*GOAL*.
How many lines hold the string "part"? Give only the number.

[Start]

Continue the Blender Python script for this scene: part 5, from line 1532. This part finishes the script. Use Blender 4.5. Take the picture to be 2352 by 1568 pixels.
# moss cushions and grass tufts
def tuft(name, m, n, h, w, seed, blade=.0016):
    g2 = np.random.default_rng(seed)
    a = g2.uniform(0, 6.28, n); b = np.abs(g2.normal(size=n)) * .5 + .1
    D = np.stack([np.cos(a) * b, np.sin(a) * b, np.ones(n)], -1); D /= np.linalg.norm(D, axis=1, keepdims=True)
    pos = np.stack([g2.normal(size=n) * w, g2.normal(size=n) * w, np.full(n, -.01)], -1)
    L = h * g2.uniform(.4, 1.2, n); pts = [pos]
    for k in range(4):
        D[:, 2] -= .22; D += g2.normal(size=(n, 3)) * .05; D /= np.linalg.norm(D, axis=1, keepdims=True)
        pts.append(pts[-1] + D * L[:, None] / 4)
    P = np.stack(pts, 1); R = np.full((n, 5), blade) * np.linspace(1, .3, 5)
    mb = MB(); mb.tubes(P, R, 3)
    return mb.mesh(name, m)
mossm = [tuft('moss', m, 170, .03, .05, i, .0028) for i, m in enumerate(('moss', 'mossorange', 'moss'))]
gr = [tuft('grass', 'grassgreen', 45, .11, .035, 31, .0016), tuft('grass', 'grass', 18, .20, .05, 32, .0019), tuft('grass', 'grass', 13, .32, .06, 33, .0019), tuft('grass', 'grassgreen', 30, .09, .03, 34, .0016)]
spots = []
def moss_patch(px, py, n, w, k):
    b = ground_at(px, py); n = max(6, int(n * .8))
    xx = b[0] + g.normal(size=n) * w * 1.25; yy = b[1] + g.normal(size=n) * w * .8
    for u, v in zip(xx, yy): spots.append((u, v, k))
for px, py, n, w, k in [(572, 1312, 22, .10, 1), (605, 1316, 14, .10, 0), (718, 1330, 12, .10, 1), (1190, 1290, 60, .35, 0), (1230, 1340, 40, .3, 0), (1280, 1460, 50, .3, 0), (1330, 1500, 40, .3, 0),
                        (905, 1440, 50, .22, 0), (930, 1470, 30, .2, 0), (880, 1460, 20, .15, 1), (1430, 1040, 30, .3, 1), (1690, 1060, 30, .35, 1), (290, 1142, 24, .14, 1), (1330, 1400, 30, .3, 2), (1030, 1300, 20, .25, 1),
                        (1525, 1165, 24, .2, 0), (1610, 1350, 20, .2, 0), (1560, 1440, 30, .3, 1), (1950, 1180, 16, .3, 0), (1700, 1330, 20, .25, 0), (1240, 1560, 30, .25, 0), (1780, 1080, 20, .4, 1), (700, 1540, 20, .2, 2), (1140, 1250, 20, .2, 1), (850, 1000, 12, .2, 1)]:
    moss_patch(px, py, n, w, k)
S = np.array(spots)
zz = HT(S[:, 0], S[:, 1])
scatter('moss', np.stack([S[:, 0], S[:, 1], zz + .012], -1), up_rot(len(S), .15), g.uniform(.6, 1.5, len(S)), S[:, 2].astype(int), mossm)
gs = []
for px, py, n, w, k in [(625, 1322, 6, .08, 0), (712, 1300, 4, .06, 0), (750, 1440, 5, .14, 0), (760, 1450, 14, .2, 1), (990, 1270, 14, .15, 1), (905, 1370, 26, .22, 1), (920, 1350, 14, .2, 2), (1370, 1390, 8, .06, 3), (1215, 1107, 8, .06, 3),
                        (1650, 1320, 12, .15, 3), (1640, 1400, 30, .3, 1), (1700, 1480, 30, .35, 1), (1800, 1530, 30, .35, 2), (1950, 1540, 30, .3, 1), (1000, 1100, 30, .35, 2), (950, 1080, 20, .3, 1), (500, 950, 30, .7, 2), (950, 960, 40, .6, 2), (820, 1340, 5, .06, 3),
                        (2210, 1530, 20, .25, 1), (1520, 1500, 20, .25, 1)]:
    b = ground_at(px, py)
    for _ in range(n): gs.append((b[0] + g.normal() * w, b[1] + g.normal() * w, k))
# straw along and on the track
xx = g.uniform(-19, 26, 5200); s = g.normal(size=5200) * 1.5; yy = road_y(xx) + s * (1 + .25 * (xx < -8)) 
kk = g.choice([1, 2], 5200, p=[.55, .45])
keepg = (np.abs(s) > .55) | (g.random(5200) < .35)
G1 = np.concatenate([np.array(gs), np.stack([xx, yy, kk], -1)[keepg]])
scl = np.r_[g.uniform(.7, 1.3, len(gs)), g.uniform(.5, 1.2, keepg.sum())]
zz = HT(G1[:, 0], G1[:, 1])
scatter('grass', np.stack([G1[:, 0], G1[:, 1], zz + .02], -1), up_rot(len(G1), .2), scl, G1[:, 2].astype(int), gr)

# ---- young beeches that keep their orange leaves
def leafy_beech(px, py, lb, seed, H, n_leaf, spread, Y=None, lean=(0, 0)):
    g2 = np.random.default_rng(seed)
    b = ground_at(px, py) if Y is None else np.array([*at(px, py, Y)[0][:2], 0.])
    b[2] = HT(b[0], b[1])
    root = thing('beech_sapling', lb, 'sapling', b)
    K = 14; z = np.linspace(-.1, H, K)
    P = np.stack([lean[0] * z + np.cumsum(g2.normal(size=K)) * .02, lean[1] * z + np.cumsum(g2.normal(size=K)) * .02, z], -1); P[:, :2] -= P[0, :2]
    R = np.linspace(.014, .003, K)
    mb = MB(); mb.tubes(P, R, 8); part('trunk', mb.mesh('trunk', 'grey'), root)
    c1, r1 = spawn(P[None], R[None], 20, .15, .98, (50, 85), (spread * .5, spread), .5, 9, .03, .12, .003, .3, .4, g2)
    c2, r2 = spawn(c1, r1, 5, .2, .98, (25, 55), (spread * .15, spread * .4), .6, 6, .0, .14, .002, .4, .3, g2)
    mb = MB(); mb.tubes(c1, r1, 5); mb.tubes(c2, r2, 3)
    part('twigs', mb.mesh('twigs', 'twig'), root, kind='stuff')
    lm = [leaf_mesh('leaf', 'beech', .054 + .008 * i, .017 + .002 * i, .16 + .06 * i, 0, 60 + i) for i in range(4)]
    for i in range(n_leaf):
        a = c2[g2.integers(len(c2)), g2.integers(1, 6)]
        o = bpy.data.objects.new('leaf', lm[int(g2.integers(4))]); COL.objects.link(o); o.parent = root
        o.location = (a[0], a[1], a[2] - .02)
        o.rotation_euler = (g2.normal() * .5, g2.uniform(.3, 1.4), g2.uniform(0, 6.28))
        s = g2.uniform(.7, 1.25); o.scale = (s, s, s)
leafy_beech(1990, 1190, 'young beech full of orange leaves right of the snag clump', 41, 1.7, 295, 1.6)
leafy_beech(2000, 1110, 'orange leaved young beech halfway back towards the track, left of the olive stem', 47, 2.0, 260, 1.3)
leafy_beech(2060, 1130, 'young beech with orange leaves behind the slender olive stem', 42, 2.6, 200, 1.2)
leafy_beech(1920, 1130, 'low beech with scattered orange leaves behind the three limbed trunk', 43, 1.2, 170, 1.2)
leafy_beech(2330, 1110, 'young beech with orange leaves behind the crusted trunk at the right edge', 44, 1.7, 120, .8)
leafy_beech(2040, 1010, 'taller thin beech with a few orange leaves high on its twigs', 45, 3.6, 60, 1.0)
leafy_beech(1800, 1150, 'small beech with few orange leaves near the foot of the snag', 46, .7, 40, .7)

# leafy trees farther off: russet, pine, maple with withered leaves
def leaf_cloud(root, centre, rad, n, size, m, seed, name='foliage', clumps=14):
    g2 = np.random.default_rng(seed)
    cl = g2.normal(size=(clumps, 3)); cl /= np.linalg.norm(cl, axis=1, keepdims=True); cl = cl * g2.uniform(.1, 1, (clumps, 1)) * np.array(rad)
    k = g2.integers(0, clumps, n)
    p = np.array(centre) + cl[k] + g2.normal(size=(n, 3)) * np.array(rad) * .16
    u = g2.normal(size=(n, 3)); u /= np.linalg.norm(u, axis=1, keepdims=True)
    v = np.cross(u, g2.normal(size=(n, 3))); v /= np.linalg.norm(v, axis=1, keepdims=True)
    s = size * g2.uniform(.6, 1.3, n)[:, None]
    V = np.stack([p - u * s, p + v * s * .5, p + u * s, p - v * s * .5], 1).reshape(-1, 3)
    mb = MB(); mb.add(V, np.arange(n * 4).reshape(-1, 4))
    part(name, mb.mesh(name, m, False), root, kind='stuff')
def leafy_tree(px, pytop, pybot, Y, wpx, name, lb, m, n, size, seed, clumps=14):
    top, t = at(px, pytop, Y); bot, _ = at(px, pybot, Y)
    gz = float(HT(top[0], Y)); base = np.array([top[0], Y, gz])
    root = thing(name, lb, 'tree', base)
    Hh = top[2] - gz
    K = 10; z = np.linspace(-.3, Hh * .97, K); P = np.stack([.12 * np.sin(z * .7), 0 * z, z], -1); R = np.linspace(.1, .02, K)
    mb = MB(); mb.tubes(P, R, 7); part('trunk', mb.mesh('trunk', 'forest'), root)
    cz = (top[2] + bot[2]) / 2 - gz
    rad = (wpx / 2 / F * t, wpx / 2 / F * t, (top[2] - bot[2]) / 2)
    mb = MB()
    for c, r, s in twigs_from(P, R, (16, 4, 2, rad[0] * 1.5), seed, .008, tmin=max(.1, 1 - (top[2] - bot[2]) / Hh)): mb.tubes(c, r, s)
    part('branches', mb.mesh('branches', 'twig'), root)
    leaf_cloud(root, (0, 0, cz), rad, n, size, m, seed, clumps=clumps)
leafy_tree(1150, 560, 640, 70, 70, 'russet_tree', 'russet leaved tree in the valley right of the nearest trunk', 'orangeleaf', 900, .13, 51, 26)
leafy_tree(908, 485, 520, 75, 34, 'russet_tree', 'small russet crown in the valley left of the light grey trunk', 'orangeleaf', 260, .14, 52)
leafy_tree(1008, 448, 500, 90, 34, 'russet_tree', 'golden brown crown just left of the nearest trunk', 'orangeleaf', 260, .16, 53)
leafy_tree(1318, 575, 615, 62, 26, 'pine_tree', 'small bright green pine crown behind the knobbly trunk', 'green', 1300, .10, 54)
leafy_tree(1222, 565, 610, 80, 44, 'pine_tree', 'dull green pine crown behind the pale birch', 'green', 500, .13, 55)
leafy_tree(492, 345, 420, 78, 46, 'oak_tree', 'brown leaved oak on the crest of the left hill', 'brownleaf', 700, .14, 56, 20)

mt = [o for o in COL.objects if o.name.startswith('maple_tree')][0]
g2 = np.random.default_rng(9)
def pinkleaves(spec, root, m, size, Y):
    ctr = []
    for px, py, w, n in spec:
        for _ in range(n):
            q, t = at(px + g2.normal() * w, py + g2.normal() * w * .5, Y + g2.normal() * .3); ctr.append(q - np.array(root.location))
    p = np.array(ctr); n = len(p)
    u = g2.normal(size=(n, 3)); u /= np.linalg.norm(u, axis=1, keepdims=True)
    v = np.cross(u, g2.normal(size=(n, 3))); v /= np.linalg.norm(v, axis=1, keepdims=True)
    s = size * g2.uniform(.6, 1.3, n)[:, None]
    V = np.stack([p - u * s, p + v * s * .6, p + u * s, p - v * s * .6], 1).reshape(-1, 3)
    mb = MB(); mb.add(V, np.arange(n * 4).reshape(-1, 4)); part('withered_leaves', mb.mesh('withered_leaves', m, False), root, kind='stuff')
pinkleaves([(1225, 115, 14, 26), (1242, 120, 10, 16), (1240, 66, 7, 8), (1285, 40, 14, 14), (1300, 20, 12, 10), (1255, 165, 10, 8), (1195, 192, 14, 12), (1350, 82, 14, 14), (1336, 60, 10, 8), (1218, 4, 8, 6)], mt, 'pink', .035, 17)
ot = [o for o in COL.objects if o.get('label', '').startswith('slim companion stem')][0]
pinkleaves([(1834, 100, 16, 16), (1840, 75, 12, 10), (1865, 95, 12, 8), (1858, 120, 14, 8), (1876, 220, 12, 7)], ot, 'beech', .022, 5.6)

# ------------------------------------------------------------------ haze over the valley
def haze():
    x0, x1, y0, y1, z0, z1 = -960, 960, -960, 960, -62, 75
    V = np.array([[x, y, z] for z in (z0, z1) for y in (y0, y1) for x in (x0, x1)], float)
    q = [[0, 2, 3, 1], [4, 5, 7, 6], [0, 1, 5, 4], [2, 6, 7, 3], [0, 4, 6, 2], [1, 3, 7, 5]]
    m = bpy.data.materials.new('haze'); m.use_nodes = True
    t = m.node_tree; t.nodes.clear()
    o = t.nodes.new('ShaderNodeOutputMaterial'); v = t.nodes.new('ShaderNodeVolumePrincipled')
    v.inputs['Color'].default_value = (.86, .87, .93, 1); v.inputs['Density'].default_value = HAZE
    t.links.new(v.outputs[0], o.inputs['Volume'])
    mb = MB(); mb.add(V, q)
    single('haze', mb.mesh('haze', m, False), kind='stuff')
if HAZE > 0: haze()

[End]

*COMPLETED EXERCISE*.
7